Before 247G, I thought games were just about fun. You make something clever, people play it, laugh, maybe compete a little. I didn’t think there was much beneath the fun. I definitely didn’t think game design was emotional—or that it could be a way of sharing something cultural, personal, and real.
We didn’t just play games—we analyzed them. We felt the awkwardness of bluffing, the tension of miscommunication, the joy of collective discovery. And for the first time, I realized: play is not surface-level. It’s where people take risks, reveal parts of themselves, and build shared meaning. Games can do what stories, books, and even conversation sometimes can’t. They can create moments that feel true.
Then we started working on Yu Gong: Prologue.
I had grown up with this myth of Yu Gong, the old man who tried to move a mountain with his bare hands, passing the task down to his children and grandchildren. It was absurd. It was inspiring. And it felt so familiar, in ways I hadn’t fully unpacked until I tried to turn it into a game.

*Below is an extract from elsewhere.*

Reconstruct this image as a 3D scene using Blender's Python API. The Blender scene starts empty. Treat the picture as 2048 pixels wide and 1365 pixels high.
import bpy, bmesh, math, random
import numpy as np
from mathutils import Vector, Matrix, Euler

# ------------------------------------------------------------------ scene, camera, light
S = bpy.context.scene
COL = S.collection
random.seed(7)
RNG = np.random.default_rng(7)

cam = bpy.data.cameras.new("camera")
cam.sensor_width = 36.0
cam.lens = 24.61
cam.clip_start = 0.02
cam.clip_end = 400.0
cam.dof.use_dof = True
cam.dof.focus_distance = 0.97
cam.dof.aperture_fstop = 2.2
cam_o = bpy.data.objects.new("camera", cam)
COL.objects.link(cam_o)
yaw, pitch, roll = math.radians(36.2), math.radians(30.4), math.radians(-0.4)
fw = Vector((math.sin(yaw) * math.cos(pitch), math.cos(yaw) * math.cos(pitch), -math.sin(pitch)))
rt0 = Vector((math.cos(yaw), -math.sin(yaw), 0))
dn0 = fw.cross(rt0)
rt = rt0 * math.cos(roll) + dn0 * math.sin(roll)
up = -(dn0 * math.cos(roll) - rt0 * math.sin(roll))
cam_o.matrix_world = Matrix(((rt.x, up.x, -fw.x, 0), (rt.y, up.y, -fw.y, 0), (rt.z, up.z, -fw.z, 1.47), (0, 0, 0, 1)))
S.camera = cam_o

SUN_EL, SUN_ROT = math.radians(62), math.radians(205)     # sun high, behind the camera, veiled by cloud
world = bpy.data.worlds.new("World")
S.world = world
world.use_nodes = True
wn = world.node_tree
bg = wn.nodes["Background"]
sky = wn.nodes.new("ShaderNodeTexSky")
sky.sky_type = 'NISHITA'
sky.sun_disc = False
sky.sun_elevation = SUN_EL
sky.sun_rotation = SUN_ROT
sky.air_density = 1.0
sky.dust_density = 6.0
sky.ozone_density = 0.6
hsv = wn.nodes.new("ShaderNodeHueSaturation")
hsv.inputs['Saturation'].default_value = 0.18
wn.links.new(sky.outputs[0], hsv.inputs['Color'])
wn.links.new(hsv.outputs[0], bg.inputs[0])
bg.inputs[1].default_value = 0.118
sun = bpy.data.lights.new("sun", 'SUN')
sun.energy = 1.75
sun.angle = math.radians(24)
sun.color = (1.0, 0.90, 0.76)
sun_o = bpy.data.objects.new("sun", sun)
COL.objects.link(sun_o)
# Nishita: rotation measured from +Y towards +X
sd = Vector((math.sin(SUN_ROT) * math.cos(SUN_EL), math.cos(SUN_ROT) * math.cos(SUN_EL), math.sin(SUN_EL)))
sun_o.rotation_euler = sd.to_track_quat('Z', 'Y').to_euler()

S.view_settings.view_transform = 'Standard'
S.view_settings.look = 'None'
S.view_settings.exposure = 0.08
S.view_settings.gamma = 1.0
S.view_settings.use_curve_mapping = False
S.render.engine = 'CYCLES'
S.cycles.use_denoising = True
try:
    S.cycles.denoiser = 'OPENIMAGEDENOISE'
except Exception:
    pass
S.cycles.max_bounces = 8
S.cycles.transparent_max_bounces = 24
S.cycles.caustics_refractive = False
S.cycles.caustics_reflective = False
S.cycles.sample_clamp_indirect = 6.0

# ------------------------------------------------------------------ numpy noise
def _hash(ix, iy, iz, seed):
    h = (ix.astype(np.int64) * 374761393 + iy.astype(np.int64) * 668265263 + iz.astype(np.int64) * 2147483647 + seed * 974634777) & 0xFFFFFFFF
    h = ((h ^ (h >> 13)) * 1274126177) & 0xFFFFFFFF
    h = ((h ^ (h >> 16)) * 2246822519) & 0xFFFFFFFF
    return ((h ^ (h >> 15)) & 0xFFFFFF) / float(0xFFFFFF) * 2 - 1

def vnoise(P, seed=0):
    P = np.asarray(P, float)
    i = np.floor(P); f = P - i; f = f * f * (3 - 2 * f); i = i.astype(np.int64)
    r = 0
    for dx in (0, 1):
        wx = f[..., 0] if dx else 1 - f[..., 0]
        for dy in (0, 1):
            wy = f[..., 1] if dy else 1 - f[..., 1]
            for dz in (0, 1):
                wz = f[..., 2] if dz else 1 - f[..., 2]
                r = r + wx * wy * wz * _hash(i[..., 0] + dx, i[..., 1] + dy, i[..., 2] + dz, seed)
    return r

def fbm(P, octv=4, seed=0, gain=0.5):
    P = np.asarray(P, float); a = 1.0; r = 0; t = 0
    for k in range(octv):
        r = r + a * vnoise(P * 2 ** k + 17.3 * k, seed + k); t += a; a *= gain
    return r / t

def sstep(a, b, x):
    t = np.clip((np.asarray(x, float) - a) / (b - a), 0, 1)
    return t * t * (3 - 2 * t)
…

The idea was simple: a group of mythological characters—Nezha, Tie Shan Gongzhu, Erlang Shen—join forces to climb the mountain and storm the heavens. But the mechanics weren’t simple. Translating myth into movement, tension, collaboration? Hard. Making players feel that intergenerational weight without dumping a wall of text? Even harder. And then came playtesting.
I genuinely didn’t expect playtesting to feel so vulnerable. Watching people struggle to understand the rules you thought were “clear” is brutal. Hearing feedback on a mechanic you were proud of—and realizing they’re right, it’s clunky—hurts. Sometimes I wanted to skip testing altogether and just tweak things in isolation. But 247G pushed me to test early, test ugly, and actually watch how people played.
It paid off. Every time someone misread a character’s abilities or asked, “Wait, who’s Yu Gong?” I had to think harder: What am I assuming players know? What do I want them to feel? The design started evolving from “how do we make this playable?” to “how do we make this feel like legacy, like persistence, like myth?”
The class taught me frameworks—MDA, kinds of fun, narrative structures—but what stayed with me most was the idea that games are language. They can communicate without saying everything out loud. They can hold tension and history in a single mechanic. They can carry cultural stories without flattening them for outsiders. Yu Gong wasn’t just a game. It was an act of translation—between generations, between cultures, between players.
I didn’t grow up thinking I’d make games. But through this process, I’ve started seeing games as a medium I want to keep using—to reimagine myths, reinterpret folklore, and invite others in, not as tourists, but as participants.
I’ve also learned I don’t have to explain everything. Sometimes, I just need to make a system and let players live in it.